Question

(a) Calculate the theoretical efficiency for an Otto-cycle engine with $\gamma$ = 1.40 and $r$ = 9.50. (b) If this engine takes in 10,000 J of heat from burning its fuel, how much heat does it discard to the outside air?

Short answer

(a) Efficiency is 61.5%. (b) Heat discarded is 3,850 J.

Step-by-step solution

Formula for Otto Cycle Efficiency

The efficiency of an Otto-cycle engine is given by the formula: $$\eta =1-\frac{1}{r^{\gamma -1}}$$where $\eta$ is the efficiency, $r$ is the compression ratio, and $\gamma$ is the heat capacity ratio.

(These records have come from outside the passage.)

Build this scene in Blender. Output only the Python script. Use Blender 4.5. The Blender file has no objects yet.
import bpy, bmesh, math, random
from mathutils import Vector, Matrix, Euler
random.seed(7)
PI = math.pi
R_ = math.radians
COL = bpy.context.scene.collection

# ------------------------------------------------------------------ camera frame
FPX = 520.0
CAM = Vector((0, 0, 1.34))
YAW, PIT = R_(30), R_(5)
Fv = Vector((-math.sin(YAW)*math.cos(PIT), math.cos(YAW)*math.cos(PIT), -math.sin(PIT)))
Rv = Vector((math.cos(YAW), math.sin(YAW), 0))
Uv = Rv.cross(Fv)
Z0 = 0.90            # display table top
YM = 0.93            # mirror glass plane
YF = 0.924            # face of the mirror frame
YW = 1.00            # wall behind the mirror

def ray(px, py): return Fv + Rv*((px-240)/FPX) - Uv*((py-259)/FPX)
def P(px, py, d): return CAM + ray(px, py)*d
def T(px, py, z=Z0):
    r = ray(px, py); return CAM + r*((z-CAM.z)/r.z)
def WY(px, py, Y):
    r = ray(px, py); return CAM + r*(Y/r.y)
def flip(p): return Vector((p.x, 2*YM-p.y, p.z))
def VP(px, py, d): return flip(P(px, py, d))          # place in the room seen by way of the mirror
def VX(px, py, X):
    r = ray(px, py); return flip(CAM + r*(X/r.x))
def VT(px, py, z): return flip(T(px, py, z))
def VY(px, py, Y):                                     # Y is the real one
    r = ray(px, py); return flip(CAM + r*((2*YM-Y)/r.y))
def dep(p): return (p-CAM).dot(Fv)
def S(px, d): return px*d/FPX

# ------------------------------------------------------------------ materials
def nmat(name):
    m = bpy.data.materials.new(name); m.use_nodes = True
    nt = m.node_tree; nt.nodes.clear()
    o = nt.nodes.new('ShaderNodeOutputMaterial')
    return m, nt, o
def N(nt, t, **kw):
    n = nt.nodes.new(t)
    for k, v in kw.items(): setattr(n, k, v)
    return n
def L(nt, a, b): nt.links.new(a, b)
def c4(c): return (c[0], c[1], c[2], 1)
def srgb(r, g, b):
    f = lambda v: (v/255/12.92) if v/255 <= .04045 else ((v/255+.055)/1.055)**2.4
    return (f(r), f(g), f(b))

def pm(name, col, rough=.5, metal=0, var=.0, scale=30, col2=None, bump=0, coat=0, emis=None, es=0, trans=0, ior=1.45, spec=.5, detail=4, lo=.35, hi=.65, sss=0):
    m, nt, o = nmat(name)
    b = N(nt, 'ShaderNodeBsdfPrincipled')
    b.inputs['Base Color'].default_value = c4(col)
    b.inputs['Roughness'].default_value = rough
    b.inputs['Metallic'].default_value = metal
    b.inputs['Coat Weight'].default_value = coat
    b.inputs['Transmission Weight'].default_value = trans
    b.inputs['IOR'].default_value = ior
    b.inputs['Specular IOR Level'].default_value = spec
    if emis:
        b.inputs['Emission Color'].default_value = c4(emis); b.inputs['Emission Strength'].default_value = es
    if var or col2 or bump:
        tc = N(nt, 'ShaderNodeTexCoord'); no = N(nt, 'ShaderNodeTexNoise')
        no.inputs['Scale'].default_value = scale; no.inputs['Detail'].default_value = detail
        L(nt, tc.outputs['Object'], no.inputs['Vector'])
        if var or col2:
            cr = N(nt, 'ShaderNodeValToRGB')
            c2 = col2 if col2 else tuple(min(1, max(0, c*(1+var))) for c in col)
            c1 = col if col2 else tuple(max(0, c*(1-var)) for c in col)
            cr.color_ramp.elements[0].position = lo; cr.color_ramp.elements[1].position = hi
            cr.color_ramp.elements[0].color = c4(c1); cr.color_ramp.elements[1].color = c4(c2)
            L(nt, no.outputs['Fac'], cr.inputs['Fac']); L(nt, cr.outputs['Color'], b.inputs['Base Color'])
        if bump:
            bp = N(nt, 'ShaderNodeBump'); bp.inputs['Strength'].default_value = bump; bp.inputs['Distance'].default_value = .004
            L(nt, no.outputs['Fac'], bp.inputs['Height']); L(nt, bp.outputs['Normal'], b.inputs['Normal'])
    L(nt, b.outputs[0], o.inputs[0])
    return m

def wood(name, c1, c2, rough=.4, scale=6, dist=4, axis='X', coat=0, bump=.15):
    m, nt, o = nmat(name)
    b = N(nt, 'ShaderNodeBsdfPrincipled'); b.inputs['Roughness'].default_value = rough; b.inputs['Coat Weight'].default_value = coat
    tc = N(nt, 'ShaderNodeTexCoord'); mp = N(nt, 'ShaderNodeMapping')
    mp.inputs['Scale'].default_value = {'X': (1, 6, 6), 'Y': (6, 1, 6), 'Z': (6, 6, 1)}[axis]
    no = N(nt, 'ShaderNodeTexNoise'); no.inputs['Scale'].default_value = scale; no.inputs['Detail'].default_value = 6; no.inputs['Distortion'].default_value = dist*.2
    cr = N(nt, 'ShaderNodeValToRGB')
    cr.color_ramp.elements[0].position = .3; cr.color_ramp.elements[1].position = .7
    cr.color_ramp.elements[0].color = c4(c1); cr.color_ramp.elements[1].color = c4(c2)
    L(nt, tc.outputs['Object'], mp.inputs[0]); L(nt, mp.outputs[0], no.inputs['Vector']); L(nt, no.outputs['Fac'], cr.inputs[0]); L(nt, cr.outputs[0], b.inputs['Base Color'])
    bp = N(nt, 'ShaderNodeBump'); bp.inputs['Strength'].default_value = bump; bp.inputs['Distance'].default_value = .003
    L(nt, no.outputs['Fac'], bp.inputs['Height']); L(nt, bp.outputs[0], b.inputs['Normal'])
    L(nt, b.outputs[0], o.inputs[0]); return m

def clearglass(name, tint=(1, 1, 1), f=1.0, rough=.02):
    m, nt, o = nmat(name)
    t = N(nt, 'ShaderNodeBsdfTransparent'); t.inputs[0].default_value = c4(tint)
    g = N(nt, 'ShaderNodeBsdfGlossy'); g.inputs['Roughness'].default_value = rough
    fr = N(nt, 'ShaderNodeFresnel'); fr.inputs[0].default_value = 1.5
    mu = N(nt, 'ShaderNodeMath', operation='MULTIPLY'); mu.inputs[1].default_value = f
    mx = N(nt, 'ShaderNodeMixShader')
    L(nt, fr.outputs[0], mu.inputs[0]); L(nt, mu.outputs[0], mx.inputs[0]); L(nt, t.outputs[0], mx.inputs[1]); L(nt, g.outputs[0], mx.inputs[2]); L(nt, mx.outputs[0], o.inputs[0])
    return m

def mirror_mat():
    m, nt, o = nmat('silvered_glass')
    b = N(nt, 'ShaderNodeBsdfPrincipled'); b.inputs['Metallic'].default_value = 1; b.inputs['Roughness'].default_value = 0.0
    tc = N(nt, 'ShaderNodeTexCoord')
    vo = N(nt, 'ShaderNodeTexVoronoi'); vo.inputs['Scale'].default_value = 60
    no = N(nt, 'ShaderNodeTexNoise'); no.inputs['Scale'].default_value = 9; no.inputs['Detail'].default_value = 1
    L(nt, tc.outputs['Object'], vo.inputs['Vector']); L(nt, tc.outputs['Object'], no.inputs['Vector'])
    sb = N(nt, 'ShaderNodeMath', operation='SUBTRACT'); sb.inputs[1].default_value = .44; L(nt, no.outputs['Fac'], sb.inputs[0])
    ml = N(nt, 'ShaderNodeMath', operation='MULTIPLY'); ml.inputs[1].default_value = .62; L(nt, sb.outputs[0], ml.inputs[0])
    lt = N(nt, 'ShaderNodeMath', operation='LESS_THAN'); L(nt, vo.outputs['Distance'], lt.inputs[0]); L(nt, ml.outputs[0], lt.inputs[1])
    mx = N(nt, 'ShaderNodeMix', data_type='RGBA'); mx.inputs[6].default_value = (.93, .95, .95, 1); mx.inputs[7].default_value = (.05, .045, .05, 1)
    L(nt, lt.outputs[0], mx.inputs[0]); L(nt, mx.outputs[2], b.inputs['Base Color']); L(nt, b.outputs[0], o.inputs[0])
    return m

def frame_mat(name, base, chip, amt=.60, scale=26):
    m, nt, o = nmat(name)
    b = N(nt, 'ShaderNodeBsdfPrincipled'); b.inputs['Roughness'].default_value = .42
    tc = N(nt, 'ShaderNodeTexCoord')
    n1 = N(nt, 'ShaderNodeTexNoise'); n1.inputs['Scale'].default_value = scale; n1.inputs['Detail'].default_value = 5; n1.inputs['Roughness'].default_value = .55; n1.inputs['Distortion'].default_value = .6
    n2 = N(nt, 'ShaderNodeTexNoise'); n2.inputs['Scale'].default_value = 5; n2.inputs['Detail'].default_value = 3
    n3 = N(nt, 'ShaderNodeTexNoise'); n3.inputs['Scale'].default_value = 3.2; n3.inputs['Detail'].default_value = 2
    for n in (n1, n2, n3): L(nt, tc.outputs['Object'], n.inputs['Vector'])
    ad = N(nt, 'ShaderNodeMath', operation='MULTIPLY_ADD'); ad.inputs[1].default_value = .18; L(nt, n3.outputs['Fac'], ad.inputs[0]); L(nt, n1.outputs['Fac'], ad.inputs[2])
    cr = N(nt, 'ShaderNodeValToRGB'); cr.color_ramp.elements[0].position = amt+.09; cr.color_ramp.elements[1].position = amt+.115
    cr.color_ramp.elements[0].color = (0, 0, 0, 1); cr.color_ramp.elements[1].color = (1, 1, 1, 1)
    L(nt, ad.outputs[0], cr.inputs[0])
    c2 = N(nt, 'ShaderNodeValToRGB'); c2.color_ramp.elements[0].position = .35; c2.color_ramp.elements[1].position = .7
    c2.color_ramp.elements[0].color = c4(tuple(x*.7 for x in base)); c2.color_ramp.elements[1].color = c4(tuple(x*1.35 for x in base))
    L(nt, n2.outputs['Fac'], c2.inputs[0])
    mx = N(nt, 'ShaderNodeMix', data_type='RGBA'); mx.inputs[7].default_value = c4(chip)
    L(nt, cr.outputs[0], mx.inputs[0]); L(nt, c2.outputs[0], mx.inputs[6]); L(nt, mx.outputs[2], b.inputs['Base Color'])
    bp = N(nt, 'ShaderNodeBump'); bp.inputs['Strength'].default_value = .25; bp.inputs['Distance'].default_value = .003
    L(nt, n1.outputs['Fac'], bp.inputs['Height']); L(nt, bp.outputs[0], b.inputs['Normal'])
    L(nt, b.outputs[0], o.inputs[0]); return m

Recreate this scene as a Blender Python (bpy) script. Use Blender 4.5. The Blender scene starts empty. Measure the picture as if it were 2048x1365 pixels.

Substitute the Given Values

Substitute $\gamma =1.40$ and $r=9.50$ into the efficiency formula:$$\eta =1-\frac{1}{{9.50}^{1.40-1}}$$

Calculate the Efficiency

Carry out the calculation:$${9.50}^{0.40}\approx 2.60$$Therefore, the efficiency $\eta$ is:$$\eta =1-\frac{1}{2.60}\approx 1-0.385=0.615$$So, the efficiency is approximately 61.5%.

Calculate Heat Discarded

The efficiency of an engine is also defined as the ratio of work output to heat input. If $Q_{input}=10,000$ J and the efficiency $\eta =0.615$, the work done $W$ is:$$W=\eta \times Q_{input}=0.615\times 10,000=6,150\text{ J}$$The heat discarded to the surrounding $Q_{output}$ is the remaining energy:$$Q_{output}=Q_{input}-W=10,000-6,150=3,850\text{ J}$$

Key concepts

Understanding Heat Capacity Ratio

The heat capacity ratio, often symbolized by $\gamma$, is a crucial factor in thermodynamics, particularly for the Otto cycle which is common in internal combustion engines. It is defined as the ratio of the heat capacity at constant pressure $C_p$ to the heat capacity at constant volume $C_v$. Mathematically, it's expressed as:$$\gamma =\frac{C_p}{C_v}$$This ratio provides insight into how a gas behaves when subjected to changes in pressure and temperature. A higher $\gamma$ typically indicates a larger change in pressure or temperature for a given energy change. In the context of an Otto cycle, a higher heat capacity ratio means that the gas can do more work on the piston, leading to higher efficiency. For most diatomic gases, $\gamma$ is around 1.4. This is why, in our problem, $\gamma =1.40$ is utilized to find the efficiency.

The Role of Compression Ratio

The compression ratio $r$ in an Otto cycle is defined as the ratio of the total volume when the piston is at the bottom of its stroke to the volume when the piston is at the top of its stroke. It is a critical parameter for determining engine efficiency:$$r=\frac{V_{bottom}}{V_{top}}$$A higher compression ratio means the gas is compressed into a smaller volume before combustion. This increase in compression can significantly improve the engine's thermal efficiency since it allows for more complete combustion and better use of the air-fuel mixture. It is important to note that while higher compression ratios can yield better efficiency, they also require engines that can handle higher pressures. For our problem, the given compression ratio is $r=9.50$, which indicates a relatively high level of efficiency suitable for gasoline engines, as evidenced in the calculated efficiency of approximately 61.5%.

Heat Engine Calculations Simplified

Heat engine calculations aim to quantify how effectively an engine converts heat from fuel into work. In the Otto cycle, the efficiency $\eta$ is expressed as:$$\eta =1-\frac{1}{r^{\gamma -1}}$$This formula highlights how the heat capacity ratio and compression ratio influence efficiency. When an engine receives a specific amount of heat energy, the work output can be calculated by multiplying the efficiency by the heat energy intake:$$W=\eta \times Q_{input}$$For example, with an input of 10,000 J and an efficiency of 61.5%, the work done is 6,150 J. The heat discarded, or the heat not converted to work, is simply the difference between input energy and work output:$$Q_{output}=Q_{input}-W$$In our scenario, this is 3,850 J, indicating the amount of energy lost to the environment. Understanding these calculations is crucial for designing more efficient engines and reducing energy waste in real-world applications.